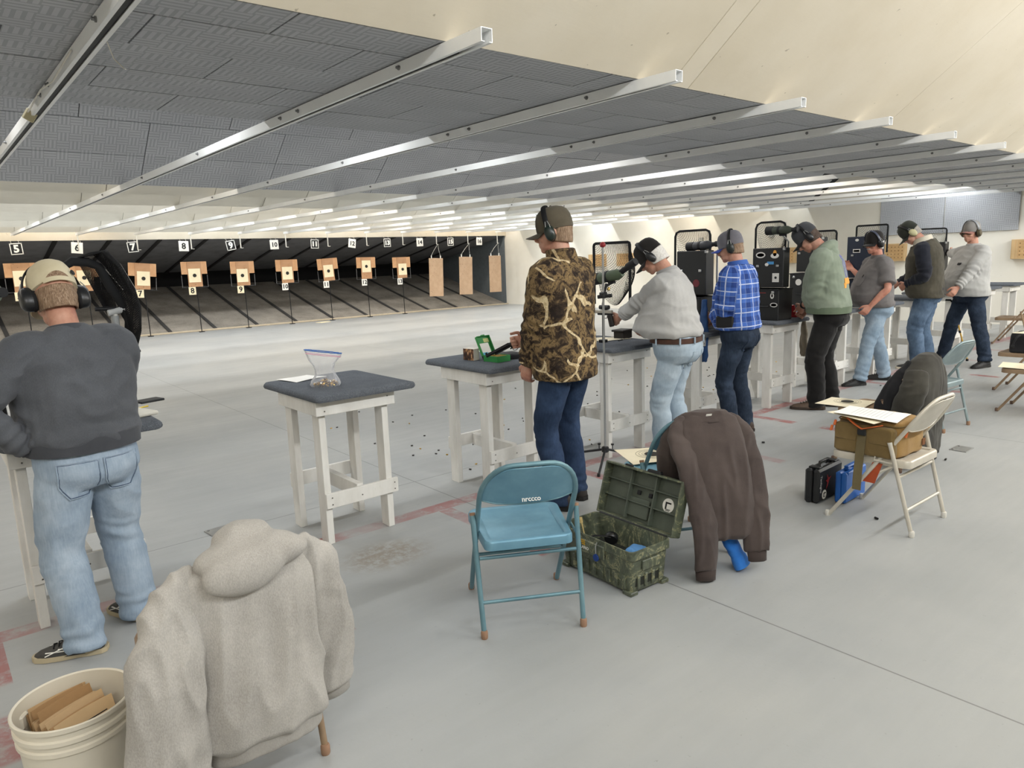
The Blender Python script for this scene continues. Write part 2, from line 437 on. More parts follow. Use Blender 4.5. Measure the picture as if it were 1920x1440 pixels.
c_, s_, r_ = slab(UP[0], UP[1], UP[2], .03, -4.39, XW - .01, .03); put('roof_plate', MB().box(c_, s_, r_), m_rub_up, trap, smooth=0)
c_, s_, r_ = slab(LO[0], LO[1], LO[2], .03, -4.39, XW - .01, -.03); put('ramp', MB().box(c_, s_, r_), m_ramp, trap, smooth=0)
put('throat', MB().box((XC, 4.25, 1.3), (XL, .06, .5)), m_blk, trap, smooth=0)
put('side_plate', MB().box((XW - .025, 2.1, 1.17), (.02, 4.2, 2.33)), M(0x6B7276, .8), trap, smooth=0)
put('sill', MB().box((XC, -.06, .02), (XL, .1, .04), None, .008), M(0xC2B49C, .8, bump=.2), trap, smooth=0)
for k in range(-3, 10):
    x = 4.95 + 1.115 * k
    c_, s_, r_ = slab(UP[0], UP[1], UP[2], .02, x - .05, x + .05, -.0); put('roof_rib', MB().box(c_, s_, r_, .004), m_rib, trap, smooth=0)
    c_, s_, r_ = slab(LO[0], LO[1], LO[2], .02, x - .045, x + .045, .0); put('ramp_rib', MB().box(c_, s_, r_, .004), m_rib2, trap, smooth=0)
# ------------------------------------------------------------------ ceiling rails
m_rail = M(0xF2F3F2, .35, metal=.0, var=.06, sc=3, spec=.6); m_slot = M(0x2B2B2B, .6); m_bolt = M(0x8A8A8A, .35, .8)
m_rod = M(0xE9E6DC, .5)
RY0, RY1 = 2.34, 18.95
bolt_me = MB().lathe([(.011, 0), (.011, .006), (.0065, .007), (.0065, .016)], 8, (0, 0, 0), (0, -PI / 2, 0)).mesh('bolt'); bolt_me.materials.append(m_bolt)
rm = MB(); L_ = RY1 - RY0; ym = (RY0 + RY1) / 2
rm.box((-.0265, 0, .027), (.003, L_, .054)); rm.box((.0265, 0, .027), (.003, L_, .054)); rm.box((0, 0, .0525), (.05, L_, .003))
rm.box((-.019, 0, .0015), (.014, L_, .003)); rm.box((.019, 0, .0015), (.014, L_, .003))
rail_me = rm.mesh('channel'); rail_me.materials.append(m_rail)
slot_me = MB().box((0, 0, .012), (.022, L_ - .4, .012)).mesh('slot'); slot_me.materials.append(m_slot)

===

Instructions to follow:
Pictures are excluded; output everything else in the data verbatim.

Output below:
The Blender Python script for this scene continues. Write part 2, from line 437 on. More parts follow. Use Blender 4.5. Measure the picture as if it were 1920x1440 pixels.
c_, s_, r_ = slab(UP[0], UP[1], UP[2], .03, -4.39, XW - .01, .03); put('roof_plate', MB().box(c_, s_, r_), m_rub_up, trap, smooth=0)
c_, s_, r_ = slab(LO[0], LO[1], LO[2], .03, -4.39, XW - .01, -.03); put('ramp', MB().box(c_, s_, r_), m_ramp, trap, smooth=0)
put('throat', MB().box((XC, 4.25, 1.3), (XL, .06, .5)), m_blk, trap, smooth=0)
put('side_plate', MB().box((XW - .025, 2.1, 1.17), (.02, 4.2, 2.33)), M(0x6B7276, .8), trap, smooth=0)
put('sill', MB().box((XC, -.06, .02), (XL, .1, .04), None, .008), M(0xC2B49C, .8, bump=.2), trap, smooth=0)
for k in range(-3, 10):
    x = 4.95 + 1.115 * k
    c_, s_, r_ = slab(UP[0], UP[1], UP[2], .02, x - .05, x + .05, -.0); put('roof_rib', MB().box(c_, s_, r_, .004), m_rib, trap, smooth=0)
    c_, s_, r_ = slab(LO[0], LO[1], LO[2], .02, x - .045, x + .045, .0); put('ramp_rib', MB().box(c_, s_, r_, .004), m_rib2, trap, smooth=0)
# ------------------------------------------------------------------ ceiling rails
m_rail = M(0xF2F3F2, .35, metal=.0, var=.06, sc=3, spec=.6); m_slot = M(0x2B2B2B, .6); m_bolt = M(0x8A8A8A, .35, .8)
m_rod = M(0xE9E6DC, .5)
RY0, RY1 = 2.34, 18.95
bolt_me = MB().lathe([(.011, 0), (.011, .006), (.0065, .007), (.0065, .016)], 8, (0, 0, 0), (0, -PI / 2, 0)).mesh('bolt'); bolt_me.materials.append(m_bolt)
rm = MB(); L_ = RY1 - RY0; ym = (RY0 + RY1) / 2
rm.box((-.0265, 0, .027), (.003, L_, .054)); rm.box((.0265, 0, .027), (.003, L_, .054)); rm.box((0, 0, .0525), (.05, L_, .003))
rm.box((-.019, 0, .0015), (.014, L_, .003)); rm.box((.019, 0, .0015), (.014, L_, .003))
rail_me = rm.mesh('channel'); rail_me.materials.append(m_rail)
slot_me = MB().box((0, 0, .012), (.022, L_ - .4, .012)).mesh('slot'); slot_me.materials.append(m_slot)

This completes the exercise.